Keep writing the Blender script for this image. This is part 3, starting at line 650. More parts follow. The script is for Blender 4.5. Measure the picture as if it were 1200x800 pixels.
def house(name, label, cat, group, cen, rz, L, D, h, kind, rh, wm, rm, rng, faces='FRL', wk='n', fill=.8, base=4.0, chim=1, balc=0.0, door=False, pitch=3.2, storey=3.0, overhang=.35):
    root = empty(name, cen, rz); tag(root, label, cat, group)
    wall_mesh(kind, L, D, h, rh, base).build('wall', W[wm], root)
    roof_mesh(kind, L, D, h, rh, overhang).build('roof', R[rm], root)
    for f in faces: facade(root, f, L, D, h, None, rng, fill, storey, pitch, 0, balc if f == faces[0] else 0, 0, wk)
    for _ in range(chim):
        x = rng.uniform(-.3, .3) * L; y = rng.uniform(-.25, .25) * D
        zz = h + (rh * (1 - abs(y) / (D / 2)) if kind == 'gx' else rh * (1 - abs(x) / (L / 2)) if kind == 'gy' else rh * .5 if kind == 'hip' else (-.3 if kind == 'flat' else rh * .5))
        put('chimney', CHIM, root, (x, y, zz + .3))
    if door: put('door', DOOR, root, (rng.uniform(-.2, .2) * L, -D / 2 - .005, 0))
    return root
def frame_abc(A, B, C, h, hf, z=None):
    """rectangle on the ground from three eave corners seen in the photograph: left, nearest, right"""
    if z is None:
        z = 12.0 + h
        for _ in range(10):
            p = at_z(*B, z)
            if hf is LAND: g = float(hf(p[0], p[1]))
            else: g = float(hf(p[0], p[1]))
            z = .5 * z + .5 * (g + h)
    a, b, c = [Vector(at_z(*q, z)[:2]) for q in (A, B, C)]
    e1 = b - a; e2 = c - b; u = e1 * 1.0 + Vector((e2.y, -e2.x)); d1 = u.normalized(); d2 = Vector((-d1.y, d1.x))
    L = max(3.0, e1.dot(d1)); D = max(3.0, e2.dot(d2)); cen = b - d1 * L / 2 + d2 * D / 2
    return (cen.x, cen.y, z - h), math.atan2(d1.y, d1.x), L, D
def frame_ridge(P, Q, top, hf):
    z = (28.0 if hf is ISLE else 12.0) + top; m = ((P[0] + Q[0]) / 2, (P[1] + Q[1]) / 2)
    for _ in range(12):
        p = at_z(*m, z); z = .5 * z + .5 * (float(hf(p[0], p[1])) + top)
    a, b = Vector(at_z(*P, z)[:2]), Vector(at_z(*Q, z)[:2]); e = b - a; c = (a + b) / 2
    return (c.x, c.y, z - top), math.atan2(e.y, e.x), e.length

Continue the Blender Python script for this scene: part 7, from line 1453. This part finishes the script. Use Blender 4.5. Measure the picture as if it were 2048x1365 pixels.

=-=-=-=-=

▸ WORK TO COMPLETE:
Your task is to retype all of the records exactly.

▸ TASK OUTPUT:
Keep writing the Blender script for this image. This is part 3, starting at line 650. More parts follow. The script is for Blender 4.5. Measure the picture as if it were 1200x800 pixels.
def house(name, label, cat, group, cen, rz, L, D, h, kind, rh, wm, rm, rng, faces='FRL', wk='n', fill=.8, base=4.0, chim=1, balc=0.0, door=False, pitch=3.2, storey=3.0, overhang=.35):
    root = empty(name, cen, rz); tag(root, label, cat, group)
    wall_mesh(kind, L, D, h, rh, base).build('wall', W[wm], root)
    roof_mesh(kind, L, D, h, rh, overhang).build('roof', R[rm], root)
    for f in faces: facade(root, f, L, D, h, None, rng, fill, storey, pitch, 0, balc if f == faces[0] else 0, 0, wk)
    for _ in range(chim):
        x = rng.uniform(-.3, .3) * L; y = rng.uniform(-.25, .25) * D
        zz = h + (rh * (1 - abs(y) / (D / 2)) if kind == 'gx' else rh * (1 - abs(x) / (L / 2)) if kind == 'gy' else rh * .5 if kind == 'hip' else (-.3 if kind == 'flat' else rh * .5))
        put('chimney', CHIM, root, (x, y, zz + .3))
    if door: put('door', DOOR, root, (rng.uniform(-.2, .2) * L, -D / 2 - .005, 0))
    return root
def frame_abc(A, B, C, h, hf, z=None):
    """rectangle on the ground from three eave corners seen in the photograph: left, nearest, right"""
    if z is None:
        z = 12.0 + h
        for _ in range(10):
            p = at_z(*B, z)
            if hf is LAND: g = float(hf(p[0], p[1]))
            else: g = float(hf(p[0], p[1]))
            z = .5 * z + .5 * (g + h)
    a, b, c = [Vector(at_z(*q, z)[:2]) for q in (A, B, C)]
    e1 = b - a; e2 = c - b; u = e1 * 1.0 + Vector((e2.y, -e2.x)); d1 = u.normalized(); d2 = Vector((-d1.y, d1.x))
    L = max(3.0, e1.dot(d1)); D = max(3.0, e2.dot(d2)); cen = b - d1 * L / 2 + d2 * D / 2
    return (cen.x, cen.y, z - h), math.atan2(d1.y, d1.x), L, D
def frame_ridge(P, Q, top, hf):
    z = (28.0 if hf is ISLE else 12.0) + top; m = ((P[0] + Q[0]) / 2, (P[1] + Q[1]) / 2)
    for _ in range(12):
        p = at_z(*m, z); z = .5 * z + .5 * (float(hf(p[0], p[1])) + top)
    a, b = Vector(at_z(*P, z)[:2]), Vector(at_z(*Q, z)[:2]); e = b - a; c = (a + b) / 2
    return (c.x, c.y, z - top), math.atan2(e.y, e.x), e.length

Continue the Blender Python script for this scene: part 7, from line 1453. This part finishes the script. Use Blender 4.5. Measure the picture as if it were 2048x1365 pixels.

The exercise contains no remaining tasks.